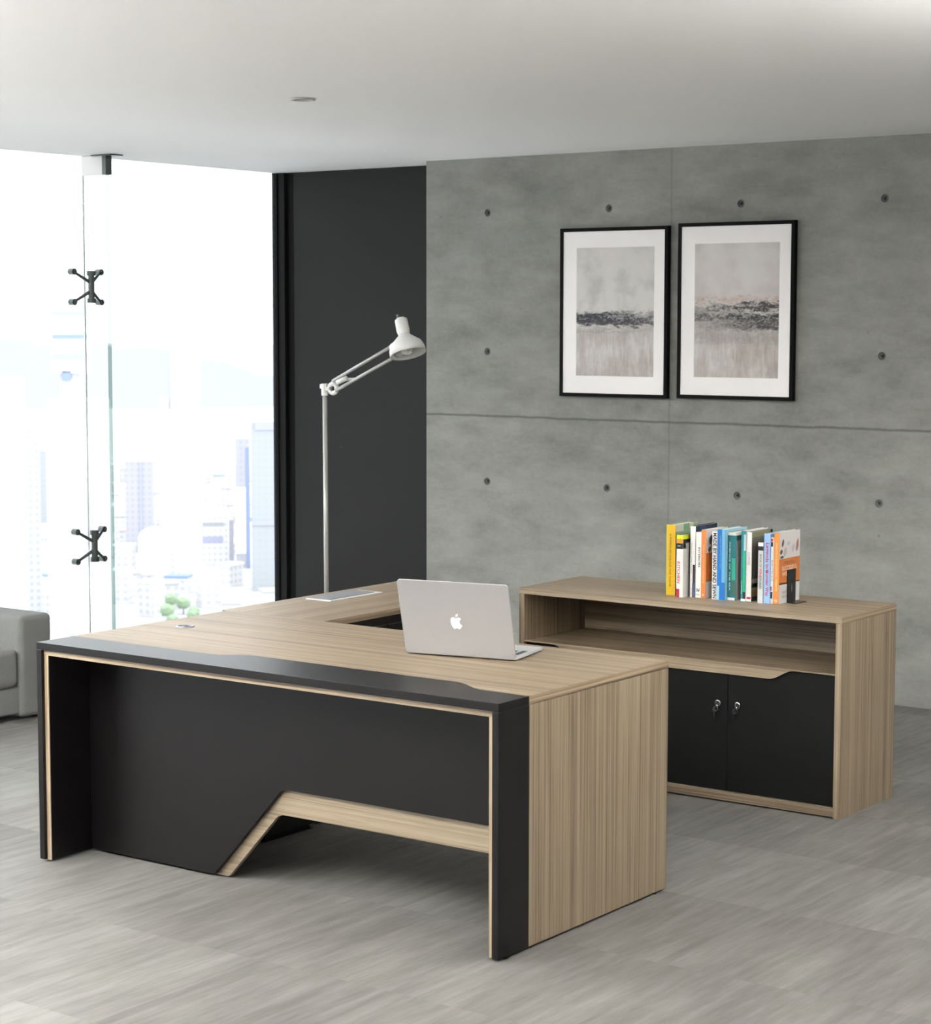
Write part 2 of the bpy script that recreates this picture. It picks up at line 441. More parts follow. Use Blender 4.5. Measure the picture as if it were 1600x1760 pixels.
# glass fins with steel heads and spider brackets
def fin(y, k):
    t = thing('glass_fin', ['vertical glass fin with green edge standing at the window joint left of the desk',
              'vertical glass fin at a window joint outside the photo'][k], 'window fin', (XG, y, 0))
    MB().box(.004, .176, -.006, .006, .002, CZ-.10).build('fin_blade', 'glass', t)
    MB().box(.177, .190, -.008, .008, .002, CZ-.10).build('fin_edge', 'glass_edge', t)
    MB().box(.002, .165, -.012, .012, CZ-.105, CZ-.002).build('head_plate', 'white_plate', t, .002)
    MB().box(.166, .196, -.022, .022, CZ-.105, CZ-.002).build('head_bracket', 'steel_dark', t, .002)
    MB().box(.10, .25, -.04, .05, CZ-.007, CZ-.002).build('ceiling_plate', 'steel_dark', t)
    MB().box(-.006, .004, -.004, .004, .002, CZ-.002).build('joint_seal', M['seal'], t)
    return t
M['seal'] = plain('pale silicone joint', (.80, .84, .84), .6)
def spider(y, z, lab):
    t = thing('spider_bracket', lab, 'bracket', (XG, y, z), 0, 'steel spider brackets on the glass fin')
    MB().tube((.06, 0, -.078), (.06, 0, .078), .017).tube((.06, 0, -.085), (.06, 0, -.06), .024).tube((.06, 0, .06), (.06, 0, .085), .024).build('hub', 'steel_dark', t, smooth=False)
    for sy in (-1, 1):
        for sz in (-1, 1):
            MB().tube((.06, 0, sz*.02), (.03, sy*.095, sz*.078), .010, .007).build('arm', 'steel_dark', t)
            MB().tube((.002, sy*.098, sz*.08), (.038, sy*.098, sz*.08), .017).tube((.036, sy*.098, sz*.08), (.046, sy*.098, sz*.08), .010).build('glass_clamp', 'steel_dark', t)
fin(3.058, 0); fin(-1.60, 1)
spider(3.05, 2.003, 'upper four-armed steel bracket clamping the glass beside the fin')
spider(3.045, .620, 'lower four-armed steel bracket clamping the glass beside the fin')

# downlight
d = thing('downlight', 'small round recessed ceiling downlight, switched off', 'light', (-2.035, 1.552, CZ))
MB().lathe((0, 0, -.001), (0, 0, -1), [(0, .052), (.006, .050), (.006, .036), (.001, .034)], 32).build('trim_ring', plain('pale grey metal ring', (.42, .42, .41), .5), d, smooth=True)
MB().tube((0, 0, -.0015), (0, 0, -.003), .035, seg=28).build('lens', plain('grey lens', (.30, .30, .30), .4), d)

_strips = {}
def plain_strip(ax):
    if ax not in _strips:
        _strips[ax] = wood('pale edge strip ' + ax, ax, .45, 1.0, 4.)
    return _strips[ax]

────

» **Work to do**: Transcribe the full listing above exactly as it stands, minus the pictures.

» **Result of this task**:
Write part 2 of the bpy script that recreates this picture. It picks up at line 441. More parts follow. Use Blender 4.5. Measure the picture as if it were 1600x1760 pixels.
# glass fins with steel heads and spider brackets
def fin(y, k):
    t = thing('glass_fin', ['vertical glass fin with green edge standing at the window joint left of the desk',
              'vertical glass fin at a window joint outside the photo'][k], 'window fin', (XG, y, 0))
    MB().box(.004, .176, -.006, .006, .002, CZ-.10).build('fin_blade', 'glass', t)
    MB().box(.177, .190, -.008, .008, .002, CZ-.10).build('fin_edge', 'glass_edge', t)
    MB().box(.002, .165, -.012, .012, CZ-.105, CZ-.002).build('head_plate', 'white_plate', t, .002)
    MB().box(.166, .196, -.022, .022, CZ-.105, CZ-.002).build('head_bracket', 'steel_dark', t, .002)
    MB().box(.10, .25, -.04, .05, CZ-.007, CZ-.002).build('ceiling_plate', 'steel_dark', t)
    MB().box(-.006, .004, -.004, .004, .002, CZ-.002).build('joint_seal', M['seal'], t)
    return t
M['seal'] = plain('pale silicone joint', (.80, .84, .84), .6)
def spider(y, z, lab):
    t = thing('spider_bracket', lab, 'bracket', (XG, y, z), 0, 'steel spider brackets on the glass fin')
    MB().tube((.06, 0, -.078), (.06, 0, .078), .017).tube((.06, 0, -.085), (.06, 0, -.06), .024).tube((.06, 0, .06), (.06, 0, .085), .024).build('hub', 'steel_dark', t, smooth=False)
    for sy in (-1, 1):
        for sz in (-1, 1):
            MB().tube((.06, 0, sz*.02), (.03, sy*.095, sz*.078), .010, .007).build('arm', 'steel_dark', t)
            MB().tube((.002, sy*.098, sz*.08), (.038, sy*.098, sz*.08), .017).tube((.036, sy*.098, sz*.08), (.046, sy*.098, sz*.08), .010).build('glass_clamp', 'steel_dark', t)
fin(3.058, 0); fin(-1.60, 1)
spider(3.05, 2.003, 'upper four-armed steel bracket clamping the glass beside the fin')
spider(3.045, .620, 'lower four-armed steel bracket clamping the glass beside the fin')

# downlight
d = thing('downlight', 'small round recessed ceiling downlight, switched off', 'light', (-2.035, 1.552, CZ))
MB().lathe((0, 0, -.001), (0, 0, -1), [(0, .052), (.006, .050), (.006, .036), (.001, .034)], 32).build('trim_ring', plain('pale grey metal ring', (.42, .42, .41), .5), d, smooth=True)
MB().tube((0, 0, -.0015), (0, 0, -.003), .035, seg=28).build('lens', plain('grey lens', (.30, .30, .30), .4), d)

_strips = {}
def plain_strip(ax):
    if ax not in _strips:
        _strips[ax] = wood('pale edge strip ' + ax, ax, .45, 1.0, 4.)
    return _strips[ax]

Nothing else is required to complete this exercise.